The row about racism in Spanish football has taken a bizarre twist, with La Liga club Getafe's president, Angel Torres, announcing that the whole first team would play their next home game, against Villarreal in 10 days, with their faces blackened with shoe polish, to "prove" that the club is not racially prejudiced.

Torres's announcement followed ugly scenes in Getafe's home game against Barcelona on Saturday, during which the away team's striker, the Cameroon international Samuel Eto'o, was subjected to monkey chanting from a section of the crowd throughout the match. Eto'o, visibly upset by the chanting, was eventually booked for kicking the ball into the same area of fans as it ran out of play. Barcelona's Brazilian star Ronaldinho was also subjected to racial abuse in the match, which Barcelona won 2-1.

"It was a stupidity from four idiots who don't represent the fans of Getafe," said Torres, promising to ban those concerned if they are identified by security cameras. "But it brings shame on the whole club. It is a silly and disagreeable way of behaving." He consulted his players, who agreed to the unconventional protest, before making his announcement. Getafe, from the southern suburbs of Madrid, is one of three teams in the top league not to have any players from racial minorities in their squad.
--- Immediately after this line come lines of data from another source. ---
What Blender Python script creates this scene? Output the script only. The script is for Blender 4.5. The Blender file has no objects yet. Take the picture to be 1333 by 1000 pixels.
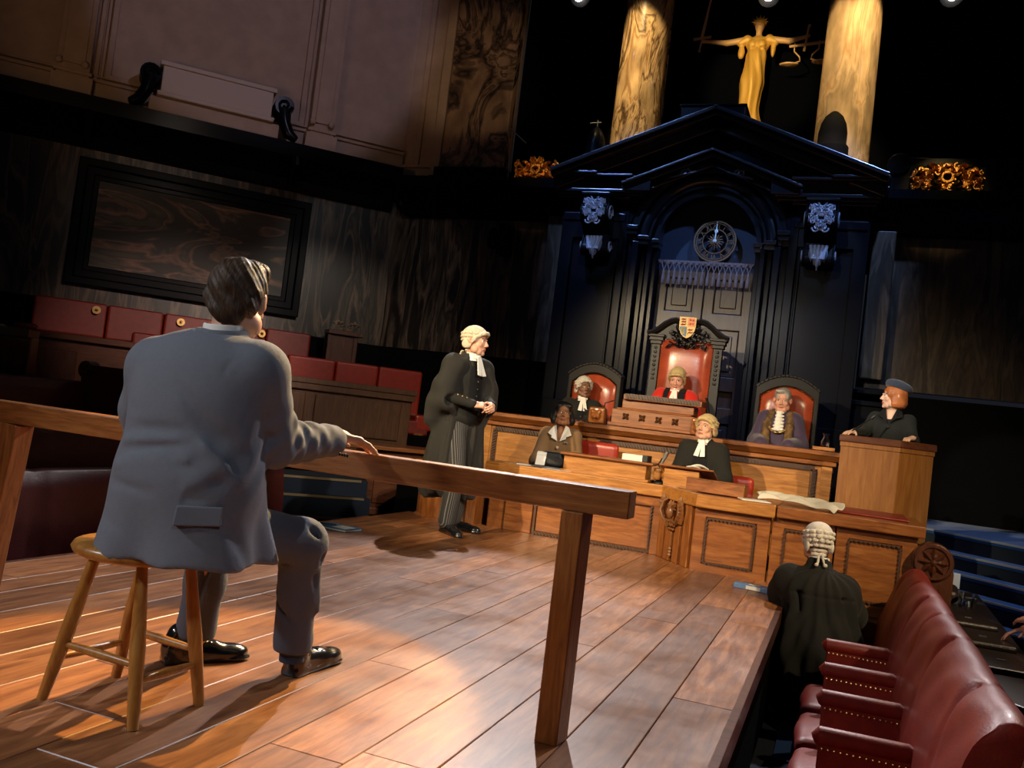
import bpy, math, random
import numpy as np
from mathutils import Matrix, Vector, Euler
random.seed(7); PI=math.pi
JR=random.Random(11); SC=bpy.context.scene; COL=SC.collection
MW={}   # world matrix of every thing / part built so far
# ---------------------------------------------------------------- materials
def newmat(name):
    m=bpy.data.materials.new(name); m.use_nodes=True
    nt=m.node_tree; b=nt.nodes['Principled BSDF']; return m,nt,b
def lk(nt,a,b): nt.links.new(a,b)
def rgba(c): return (c[0],c[1],c[2],1.0)
def plain(name,col,rough=.6,metal=0,coat=0,bump=0,bscale=40,sheen=0,var=0,spec=.5,alpha=None,trans=0,emit=None):
    m,nt,b=newmat(name)
    b.inputs['Base Color'].default_value=rgba(col); b.inputs['Roughness'].default_value=rough
    b.inputs['Metallic'].default_value=metal; b.inputs['Coat Weight'].default_value=coat
    b.inputs['Sheen Weight'].default_value=sheen; b.inputs['Specular IOR Level'].default_value=spec
    b.inputs['Transmission Weight'].default_value=trans
    if emit: b.inputs['Emission Color'].default_value=rgba(col); b.inputs['Emission Strength'].default_value=emit
    if bump or var:
        tc=nt.nodes.new('ShaderNodeTexCoord'); n=nt.nodes.new('ShaderNodeTexNoise')
        n.inputs['Scale'].default_value=bscale; n.inputs['Detail'].default_value=4
        lk(nt,tc.outputs['Object'],n.inputs['Vector'])
        if bump:
            bp=nt.nodes.new('ShaderNodeBump'); bp.inputs['Strength'].default_value=bump; bp.inputs['Distance'].default_value=.01
            lk(nt,n.outputs['Fac'],bp.inputs['Height']); lk(nt,bp.outputs['Normal'],b.inputs['Normal'])
        if var:
            n2=nt.nodes.new('ShaderNodeTexNoise'); n2.inputs['Scale'].default_value=bscale*.15; n2.inputs['Detail'].default_value=5
            lk(nt,tc.outputs['Object'],n2.inputs['Vector'])
            r=ramp(nt,[(.35,tuple(x*(1-var) for x in col)),(.65,tuple(min(1,x*(1+var)) for x in col))])
            lk(nt,n2.outputs['Fac'],r.inputs['Fac']); lk(nt,r.outputs['Color'],b.inputs['Base Color'])
    return m
def ramp(nt,stops):
    r=nt.nodes.new('ShaderNodeValToRGB'); e=r.color_ramp.elements
    e[0].position,e[0].color=stops[0][0],rgba(stops[0][1]); e[1].position,e[1].color=stops[-1][0],rgba(stops[-1][1])
    for p,c in stops[1:-1]:
        k=e.new(p); k.color=rgba(c)
    return r
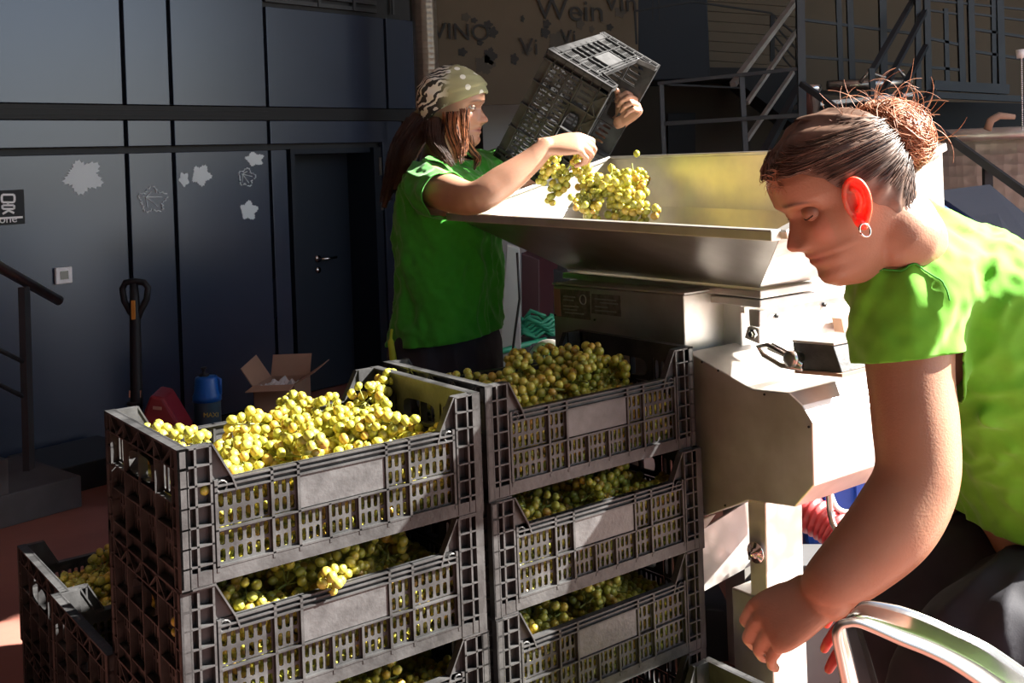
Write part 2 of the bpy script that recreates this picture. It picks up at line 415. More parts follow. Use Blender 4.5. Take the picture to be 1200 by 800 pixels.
decal(287, 208, 24, 24, .1, 11, 'small outlined leaf drawing under the tilted pale leaf', True)
decal(290, 247, 25, 26, .2, 12, 'lowest solid grey leaf sticker nearest the doorway')

# thermostat
sw = empty('wall_thermostat', (0, 0, 0), 0, 'small white square thermostat with dark display on the dark wall', 'thermostat')
t, z = wt(73, 322.5); keep(MB().box(t-.042, t+.042, 0, .02, z-.04, z+.04, T_).build('cover', M['white'], bevel=.005), sw)
keep(MB().box(t-.02, t+.02, .02, .023, z-.018, z+.022, T_).build('display', M['glassdark']), sw)
# sign
sg = empty('wall_sign', (0, 0, 0), 0, 'dark square sign with white rounded symbol at the wall edge', 'sign')
t1, z1 = wt(26.5, 222); z0 = wt(26.5, 262)[1]; t0 = t1-.28
keep(MB().box(t0, t1, 0, .012, z0, z1, T_).build('plate', M['steel_black']), sg)
s_ = MB()
def SP(u, v): q = on_plane(u, v, WW(0, .014, 0), WN); return q
def path(pts): 
    for a, b in zip(pts, pts[1:]): s_.bar(SP(*a), SP(*b), .0095, .003, WN)
path([(3, 228), (16, 228), (17, 230), (17, 235), (16, 237), (3, 237), (2, 235), (2, 230), (3, 228)])
path([(9.3, 237), (9.3, 241)]); path([(3.5, 240.5), (16, 240.5), (17, 242.5), (16, 244.7), (3.5, 244.7), (2.3, 242.5), (3.5, 240.5)])
path([(10, 244.7), (10, 247)]); path([(3, 250.5), (10, 246.5), (16.5, 249.5)])
keep(s_.build('symbol', M['white']), sg)
s_ = MB(); path([(-4, 256), (26.5, 254.3)]); keep(s_.build('line', M['white']), sg)

def text(s, name, m, size, origin, xdir, zdir, parent=None, depth=.002):
    cu = bpy.data.curves.new(name, 'FONT'); cu.body = s; cu.size = size; cu.extrude = depth
    o = bpy.data.objects.new(name, cu); COL.objects.link(o)
    dg = bpy.context.evaluated_depsgraph_get(); me = bpy.data.meshes.new_from_object(o.evaluated_get(dg)); bpy.data.objects.remove(o)
    x = Vector(xdir).normalized(); z = Vector(zdir).normalized(); n = x.cross(z)
    R = Matrix((x, z, n)).transposed().to_4x4(); R.translation = Vector(origin)
    me.transform(R); me.materials.clear()
    o = link(name, me, m)
    if parent: keep(o, parent)
    return o
text('one', 'lettering', M['white'], .055, SP(-1, 261.5), WD, (0, 0, 1), sg, .001)

# stairs and handrail at the left
st = empty('entrance_steps', at(40, 545, 4.3), 0, 'dark steel steps going up to the left beside the wall', 'steps')
st.location.z = 0
def wbox(b, t0, t1, d0, d1, z0, z1): return b.box(t0, t1, d0, d1, z0, z1, T_)
ta = wt(95, 500)[0]
q = on_plane(95, 557, WW(0, 0, .13), Vector((0, 0, 1)))
tt = (q-WP).dot(WD); dd = (q-WP).dot(WN)
keep(wbox(MB(), tt-.55, tt, .12, dd, .0, .13).build('step', M['concrete'], bevel=.004), st)
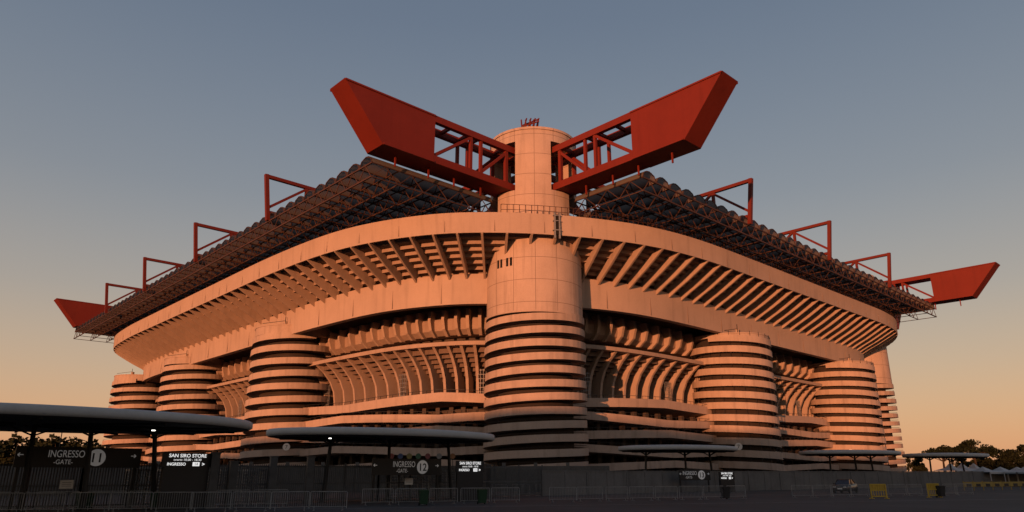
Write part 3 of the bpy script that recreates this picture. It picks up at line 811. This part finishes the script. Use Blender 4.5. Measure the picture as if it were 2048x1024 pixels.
for px, d, h, kind, sd in ((1835, 215, 8.2, 'b', 1), (1888, 185, 9.6, 'p', 2), (1955, 180, 10.6, 'p', 3), (1990, 178, 8.4, 'b', 4), (2022, 175, 8.8, 'b', 5), (2062, 172, 9.2, 'b', 6), (1925, 200, 7.0, 'b', 8), (1972, 190, 8.6, 'b', 11), (2110, 170, 9, 'p', 9)):
    x, y = wxy(px, d)
    if kind == 'b': broadleaf(h, sd).obj('broadleaf_tree', [BARK, LEAF], None, loc=(x, y, 0))
    else: stone_pine(h, sd).obj('stone_pine_tree', [BARK, LEAF2], None, loc=(x, y, 0))
tr1 = broadleaf(10, 21, .5, 45)
def row(x0, y0, x1, y1, n_, name='distant_tree_row', k0=1.0):
    random.seed(x0); mb = MB()
    for k in range(n_):
        t = k / (n_ - 1); x = x0 + (x1 - x0) * t + random.uniform(-3, 3); y = y0 + (y1 - y0) * t + random.uniform(-6, 6); s_ = random.uniform(.7, 1.15) * k0; ra = random.uniform(0, 6.28); c, sn = math.cos(ra), math.sin(ra)
        vs = [(x + (v[0] * c - v[1] * sn) * s_ * 1.25, y + (v[0] * sn + v[1] * c) * s_ * 1.25, v[2] * s_) for v in tr1.v]
        o = len(mb.v); mb.v.extend(vs); mb.f.extend(tuple(i + o for i in f) for f in tr1.f); mb.m.extend(tr1.m)
    mb.obj(name, [BARK, LEAF])
row(-240, 225, -150, 260, 19, k0=1.45)
row(170, 250, 330, 220, 20, k0=.85)
row(-330, 300, -220, 240, 14, k0=1.5)

def shadow_block(x, w, h, d=14, y=-150):  # unseen row added behind the camera to shadow the lower stadium
    e = empty('added_shadow_building', (x, y, 0)); mb = MB(); mb.box((0, 0, h / 2), (w, d, h)); mb.box((0, 0, h + .3), (w + .6, d + .6, .6)); mb.box((w * .2, 0, h + 1.0), (4, 4, .8)); mb.obj('walls', [SHBLK], e)
    mb = MB(); m2 = MB(); nf = int(h / 3.1); nc = int(w / 3.6)
    for f in range(nf):
        for c in range(nc):
            xx = -w / 2 + (c + .5) * w / nc; mb.box((xx, d / 2 + .02, 1.9 + f * 3.1), (1.4, .1, 1.5))
            if c % 3 == 1 and f: m2.box((xx, d / 2 + .6, .9 + f * 3.1), (2.6, 1.2, .15)); m2.box((xx, d / 2 + 1.17, 1.4 + f * 3.1), (2.6, .06, .9))
    mb.obj('windows', [GLASS], e); m2.obj('balconies', [SHBLK], e)
for x, w, h in ((-380, 60, 25), (-320, 58, 24.6), (-262, 56, 25), (-205, 56, 25), (-150, 52, 25.6), (-98, 50, 26.2), (-47, 50, 25.4), (4, 50, 24.6), (55, 50, 25), (106, 50, 24.5)): shadow_block(x, w, h)

# ------------------------------------------------------------------ light
el = math.radians(3.5); az = math.radians(-24); hx, hy = math.sin(az), -math.cos(az)
S = Vector((hx * math.cos(el), hy * math.cos(el), math.sin(el)))
sd = bpy.data.lights.new('sun', 'SUN'); sd.energy = 5.0; sd.angle = math.radians(.53); sd.color = (1.0, 0.355, 0.145)
so = bpy.data.objects.new('sun', sd); sc.collection.objects.link(so); so.rotation_euler = S.to_track_quat('Z', 'Y').to_euler(); so.location = (0, -50, 80)
w = bpy.data.worlds.new('World'); sc.world = w; w.use_nodes = True; nt = w.node_tree
bg = nt.nodes['Background']
sky = N(nt, 'ShaderNodeTexSky', sky_type='NISHITA'); sky.sun_disc = False; sky.sun_elevation = el; sky.sun_rotation = math.atan2(hx, hy) % (2 * math.pi)
tc = N(nt, 'ShaderNodeTexCoord'); sp = N(nt, 'ShaderNodeSeparateXYZ'); nt.links.new(tc.outputs['Generated'], sp.inputs[0])
cr = N(nt, 'ShaderNodeValToRGB'); nt.links.new(sp.outputs[2], cr.inputs[0]); cr.color_ramp.interpolation = 'B_SPLINE'
els = cr.color_ramp.elements
stops = [(0.0, (.68, .30, .16)), (.06, (.66, .36, .20)), (.13, (.54, .375, .25)), (.22, (.38, .335, .295)), (.36, (.23, .255, .295)), (.58, (.13, .17, .24)), (1.0, (.07, .10, .17))]
els[0].position = 0; els[0].color = (*stops[0][1], 1); els[1].position = 1; els[1].color = (*stops[-1][1], 1)
for p_, c in stops[1:-1]:
    e_ = els.new(p_); e_.color = (*c, 1)
sc1 = N(nt, 'ShaderNodeVectorMath', operation='SCALE'); nt.links.new(sky.outputs[0], sc1.inputs[0]); sc1.inputs['Scale'].default_value = 0.03
ad = N(nt, 'ShaderNodeVectorMath', operation='ADD'); nt.links.new(cr.outputs[0], ad.inputs[0]); nt.links.new(sc1.outputs[0], ad.inputs[1])
nt.links.new(ad.outputs[0], bg.inputs['Color']); bg.inputs['Strength'].default_value = 0.92

# ------------------------------------------------------------------ camera
cd = bpy.data.cameras.new('camera'); co = bpy.data.objects.new('camera', cd); sc.collection.objects.link(co)
cd.sensor_width = 36; cd.lens = 1400 / 2048 * 36; cd.clip_end = 6000; cd.clip_start = .1
co.location = (0, 0, H0); co.rotation_euler = (math.radians(90 + 17.2), 0, 0)
sc.camera = co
The Spain manager Luis Aragones - who started the race row when he was overheard calling Arsenal striker Thierry Henry "a black shit" in order to motivate Henry's Spanish club-mate Jose Antonio Reyes during a training session for the national team six weeks ago - has revealed that his family asked him to quit his job over the affair. But he added: "I have never thought about resigning from my position... I think it is wrong that they [the English press] have been calling Spain racist, and calling me racist too."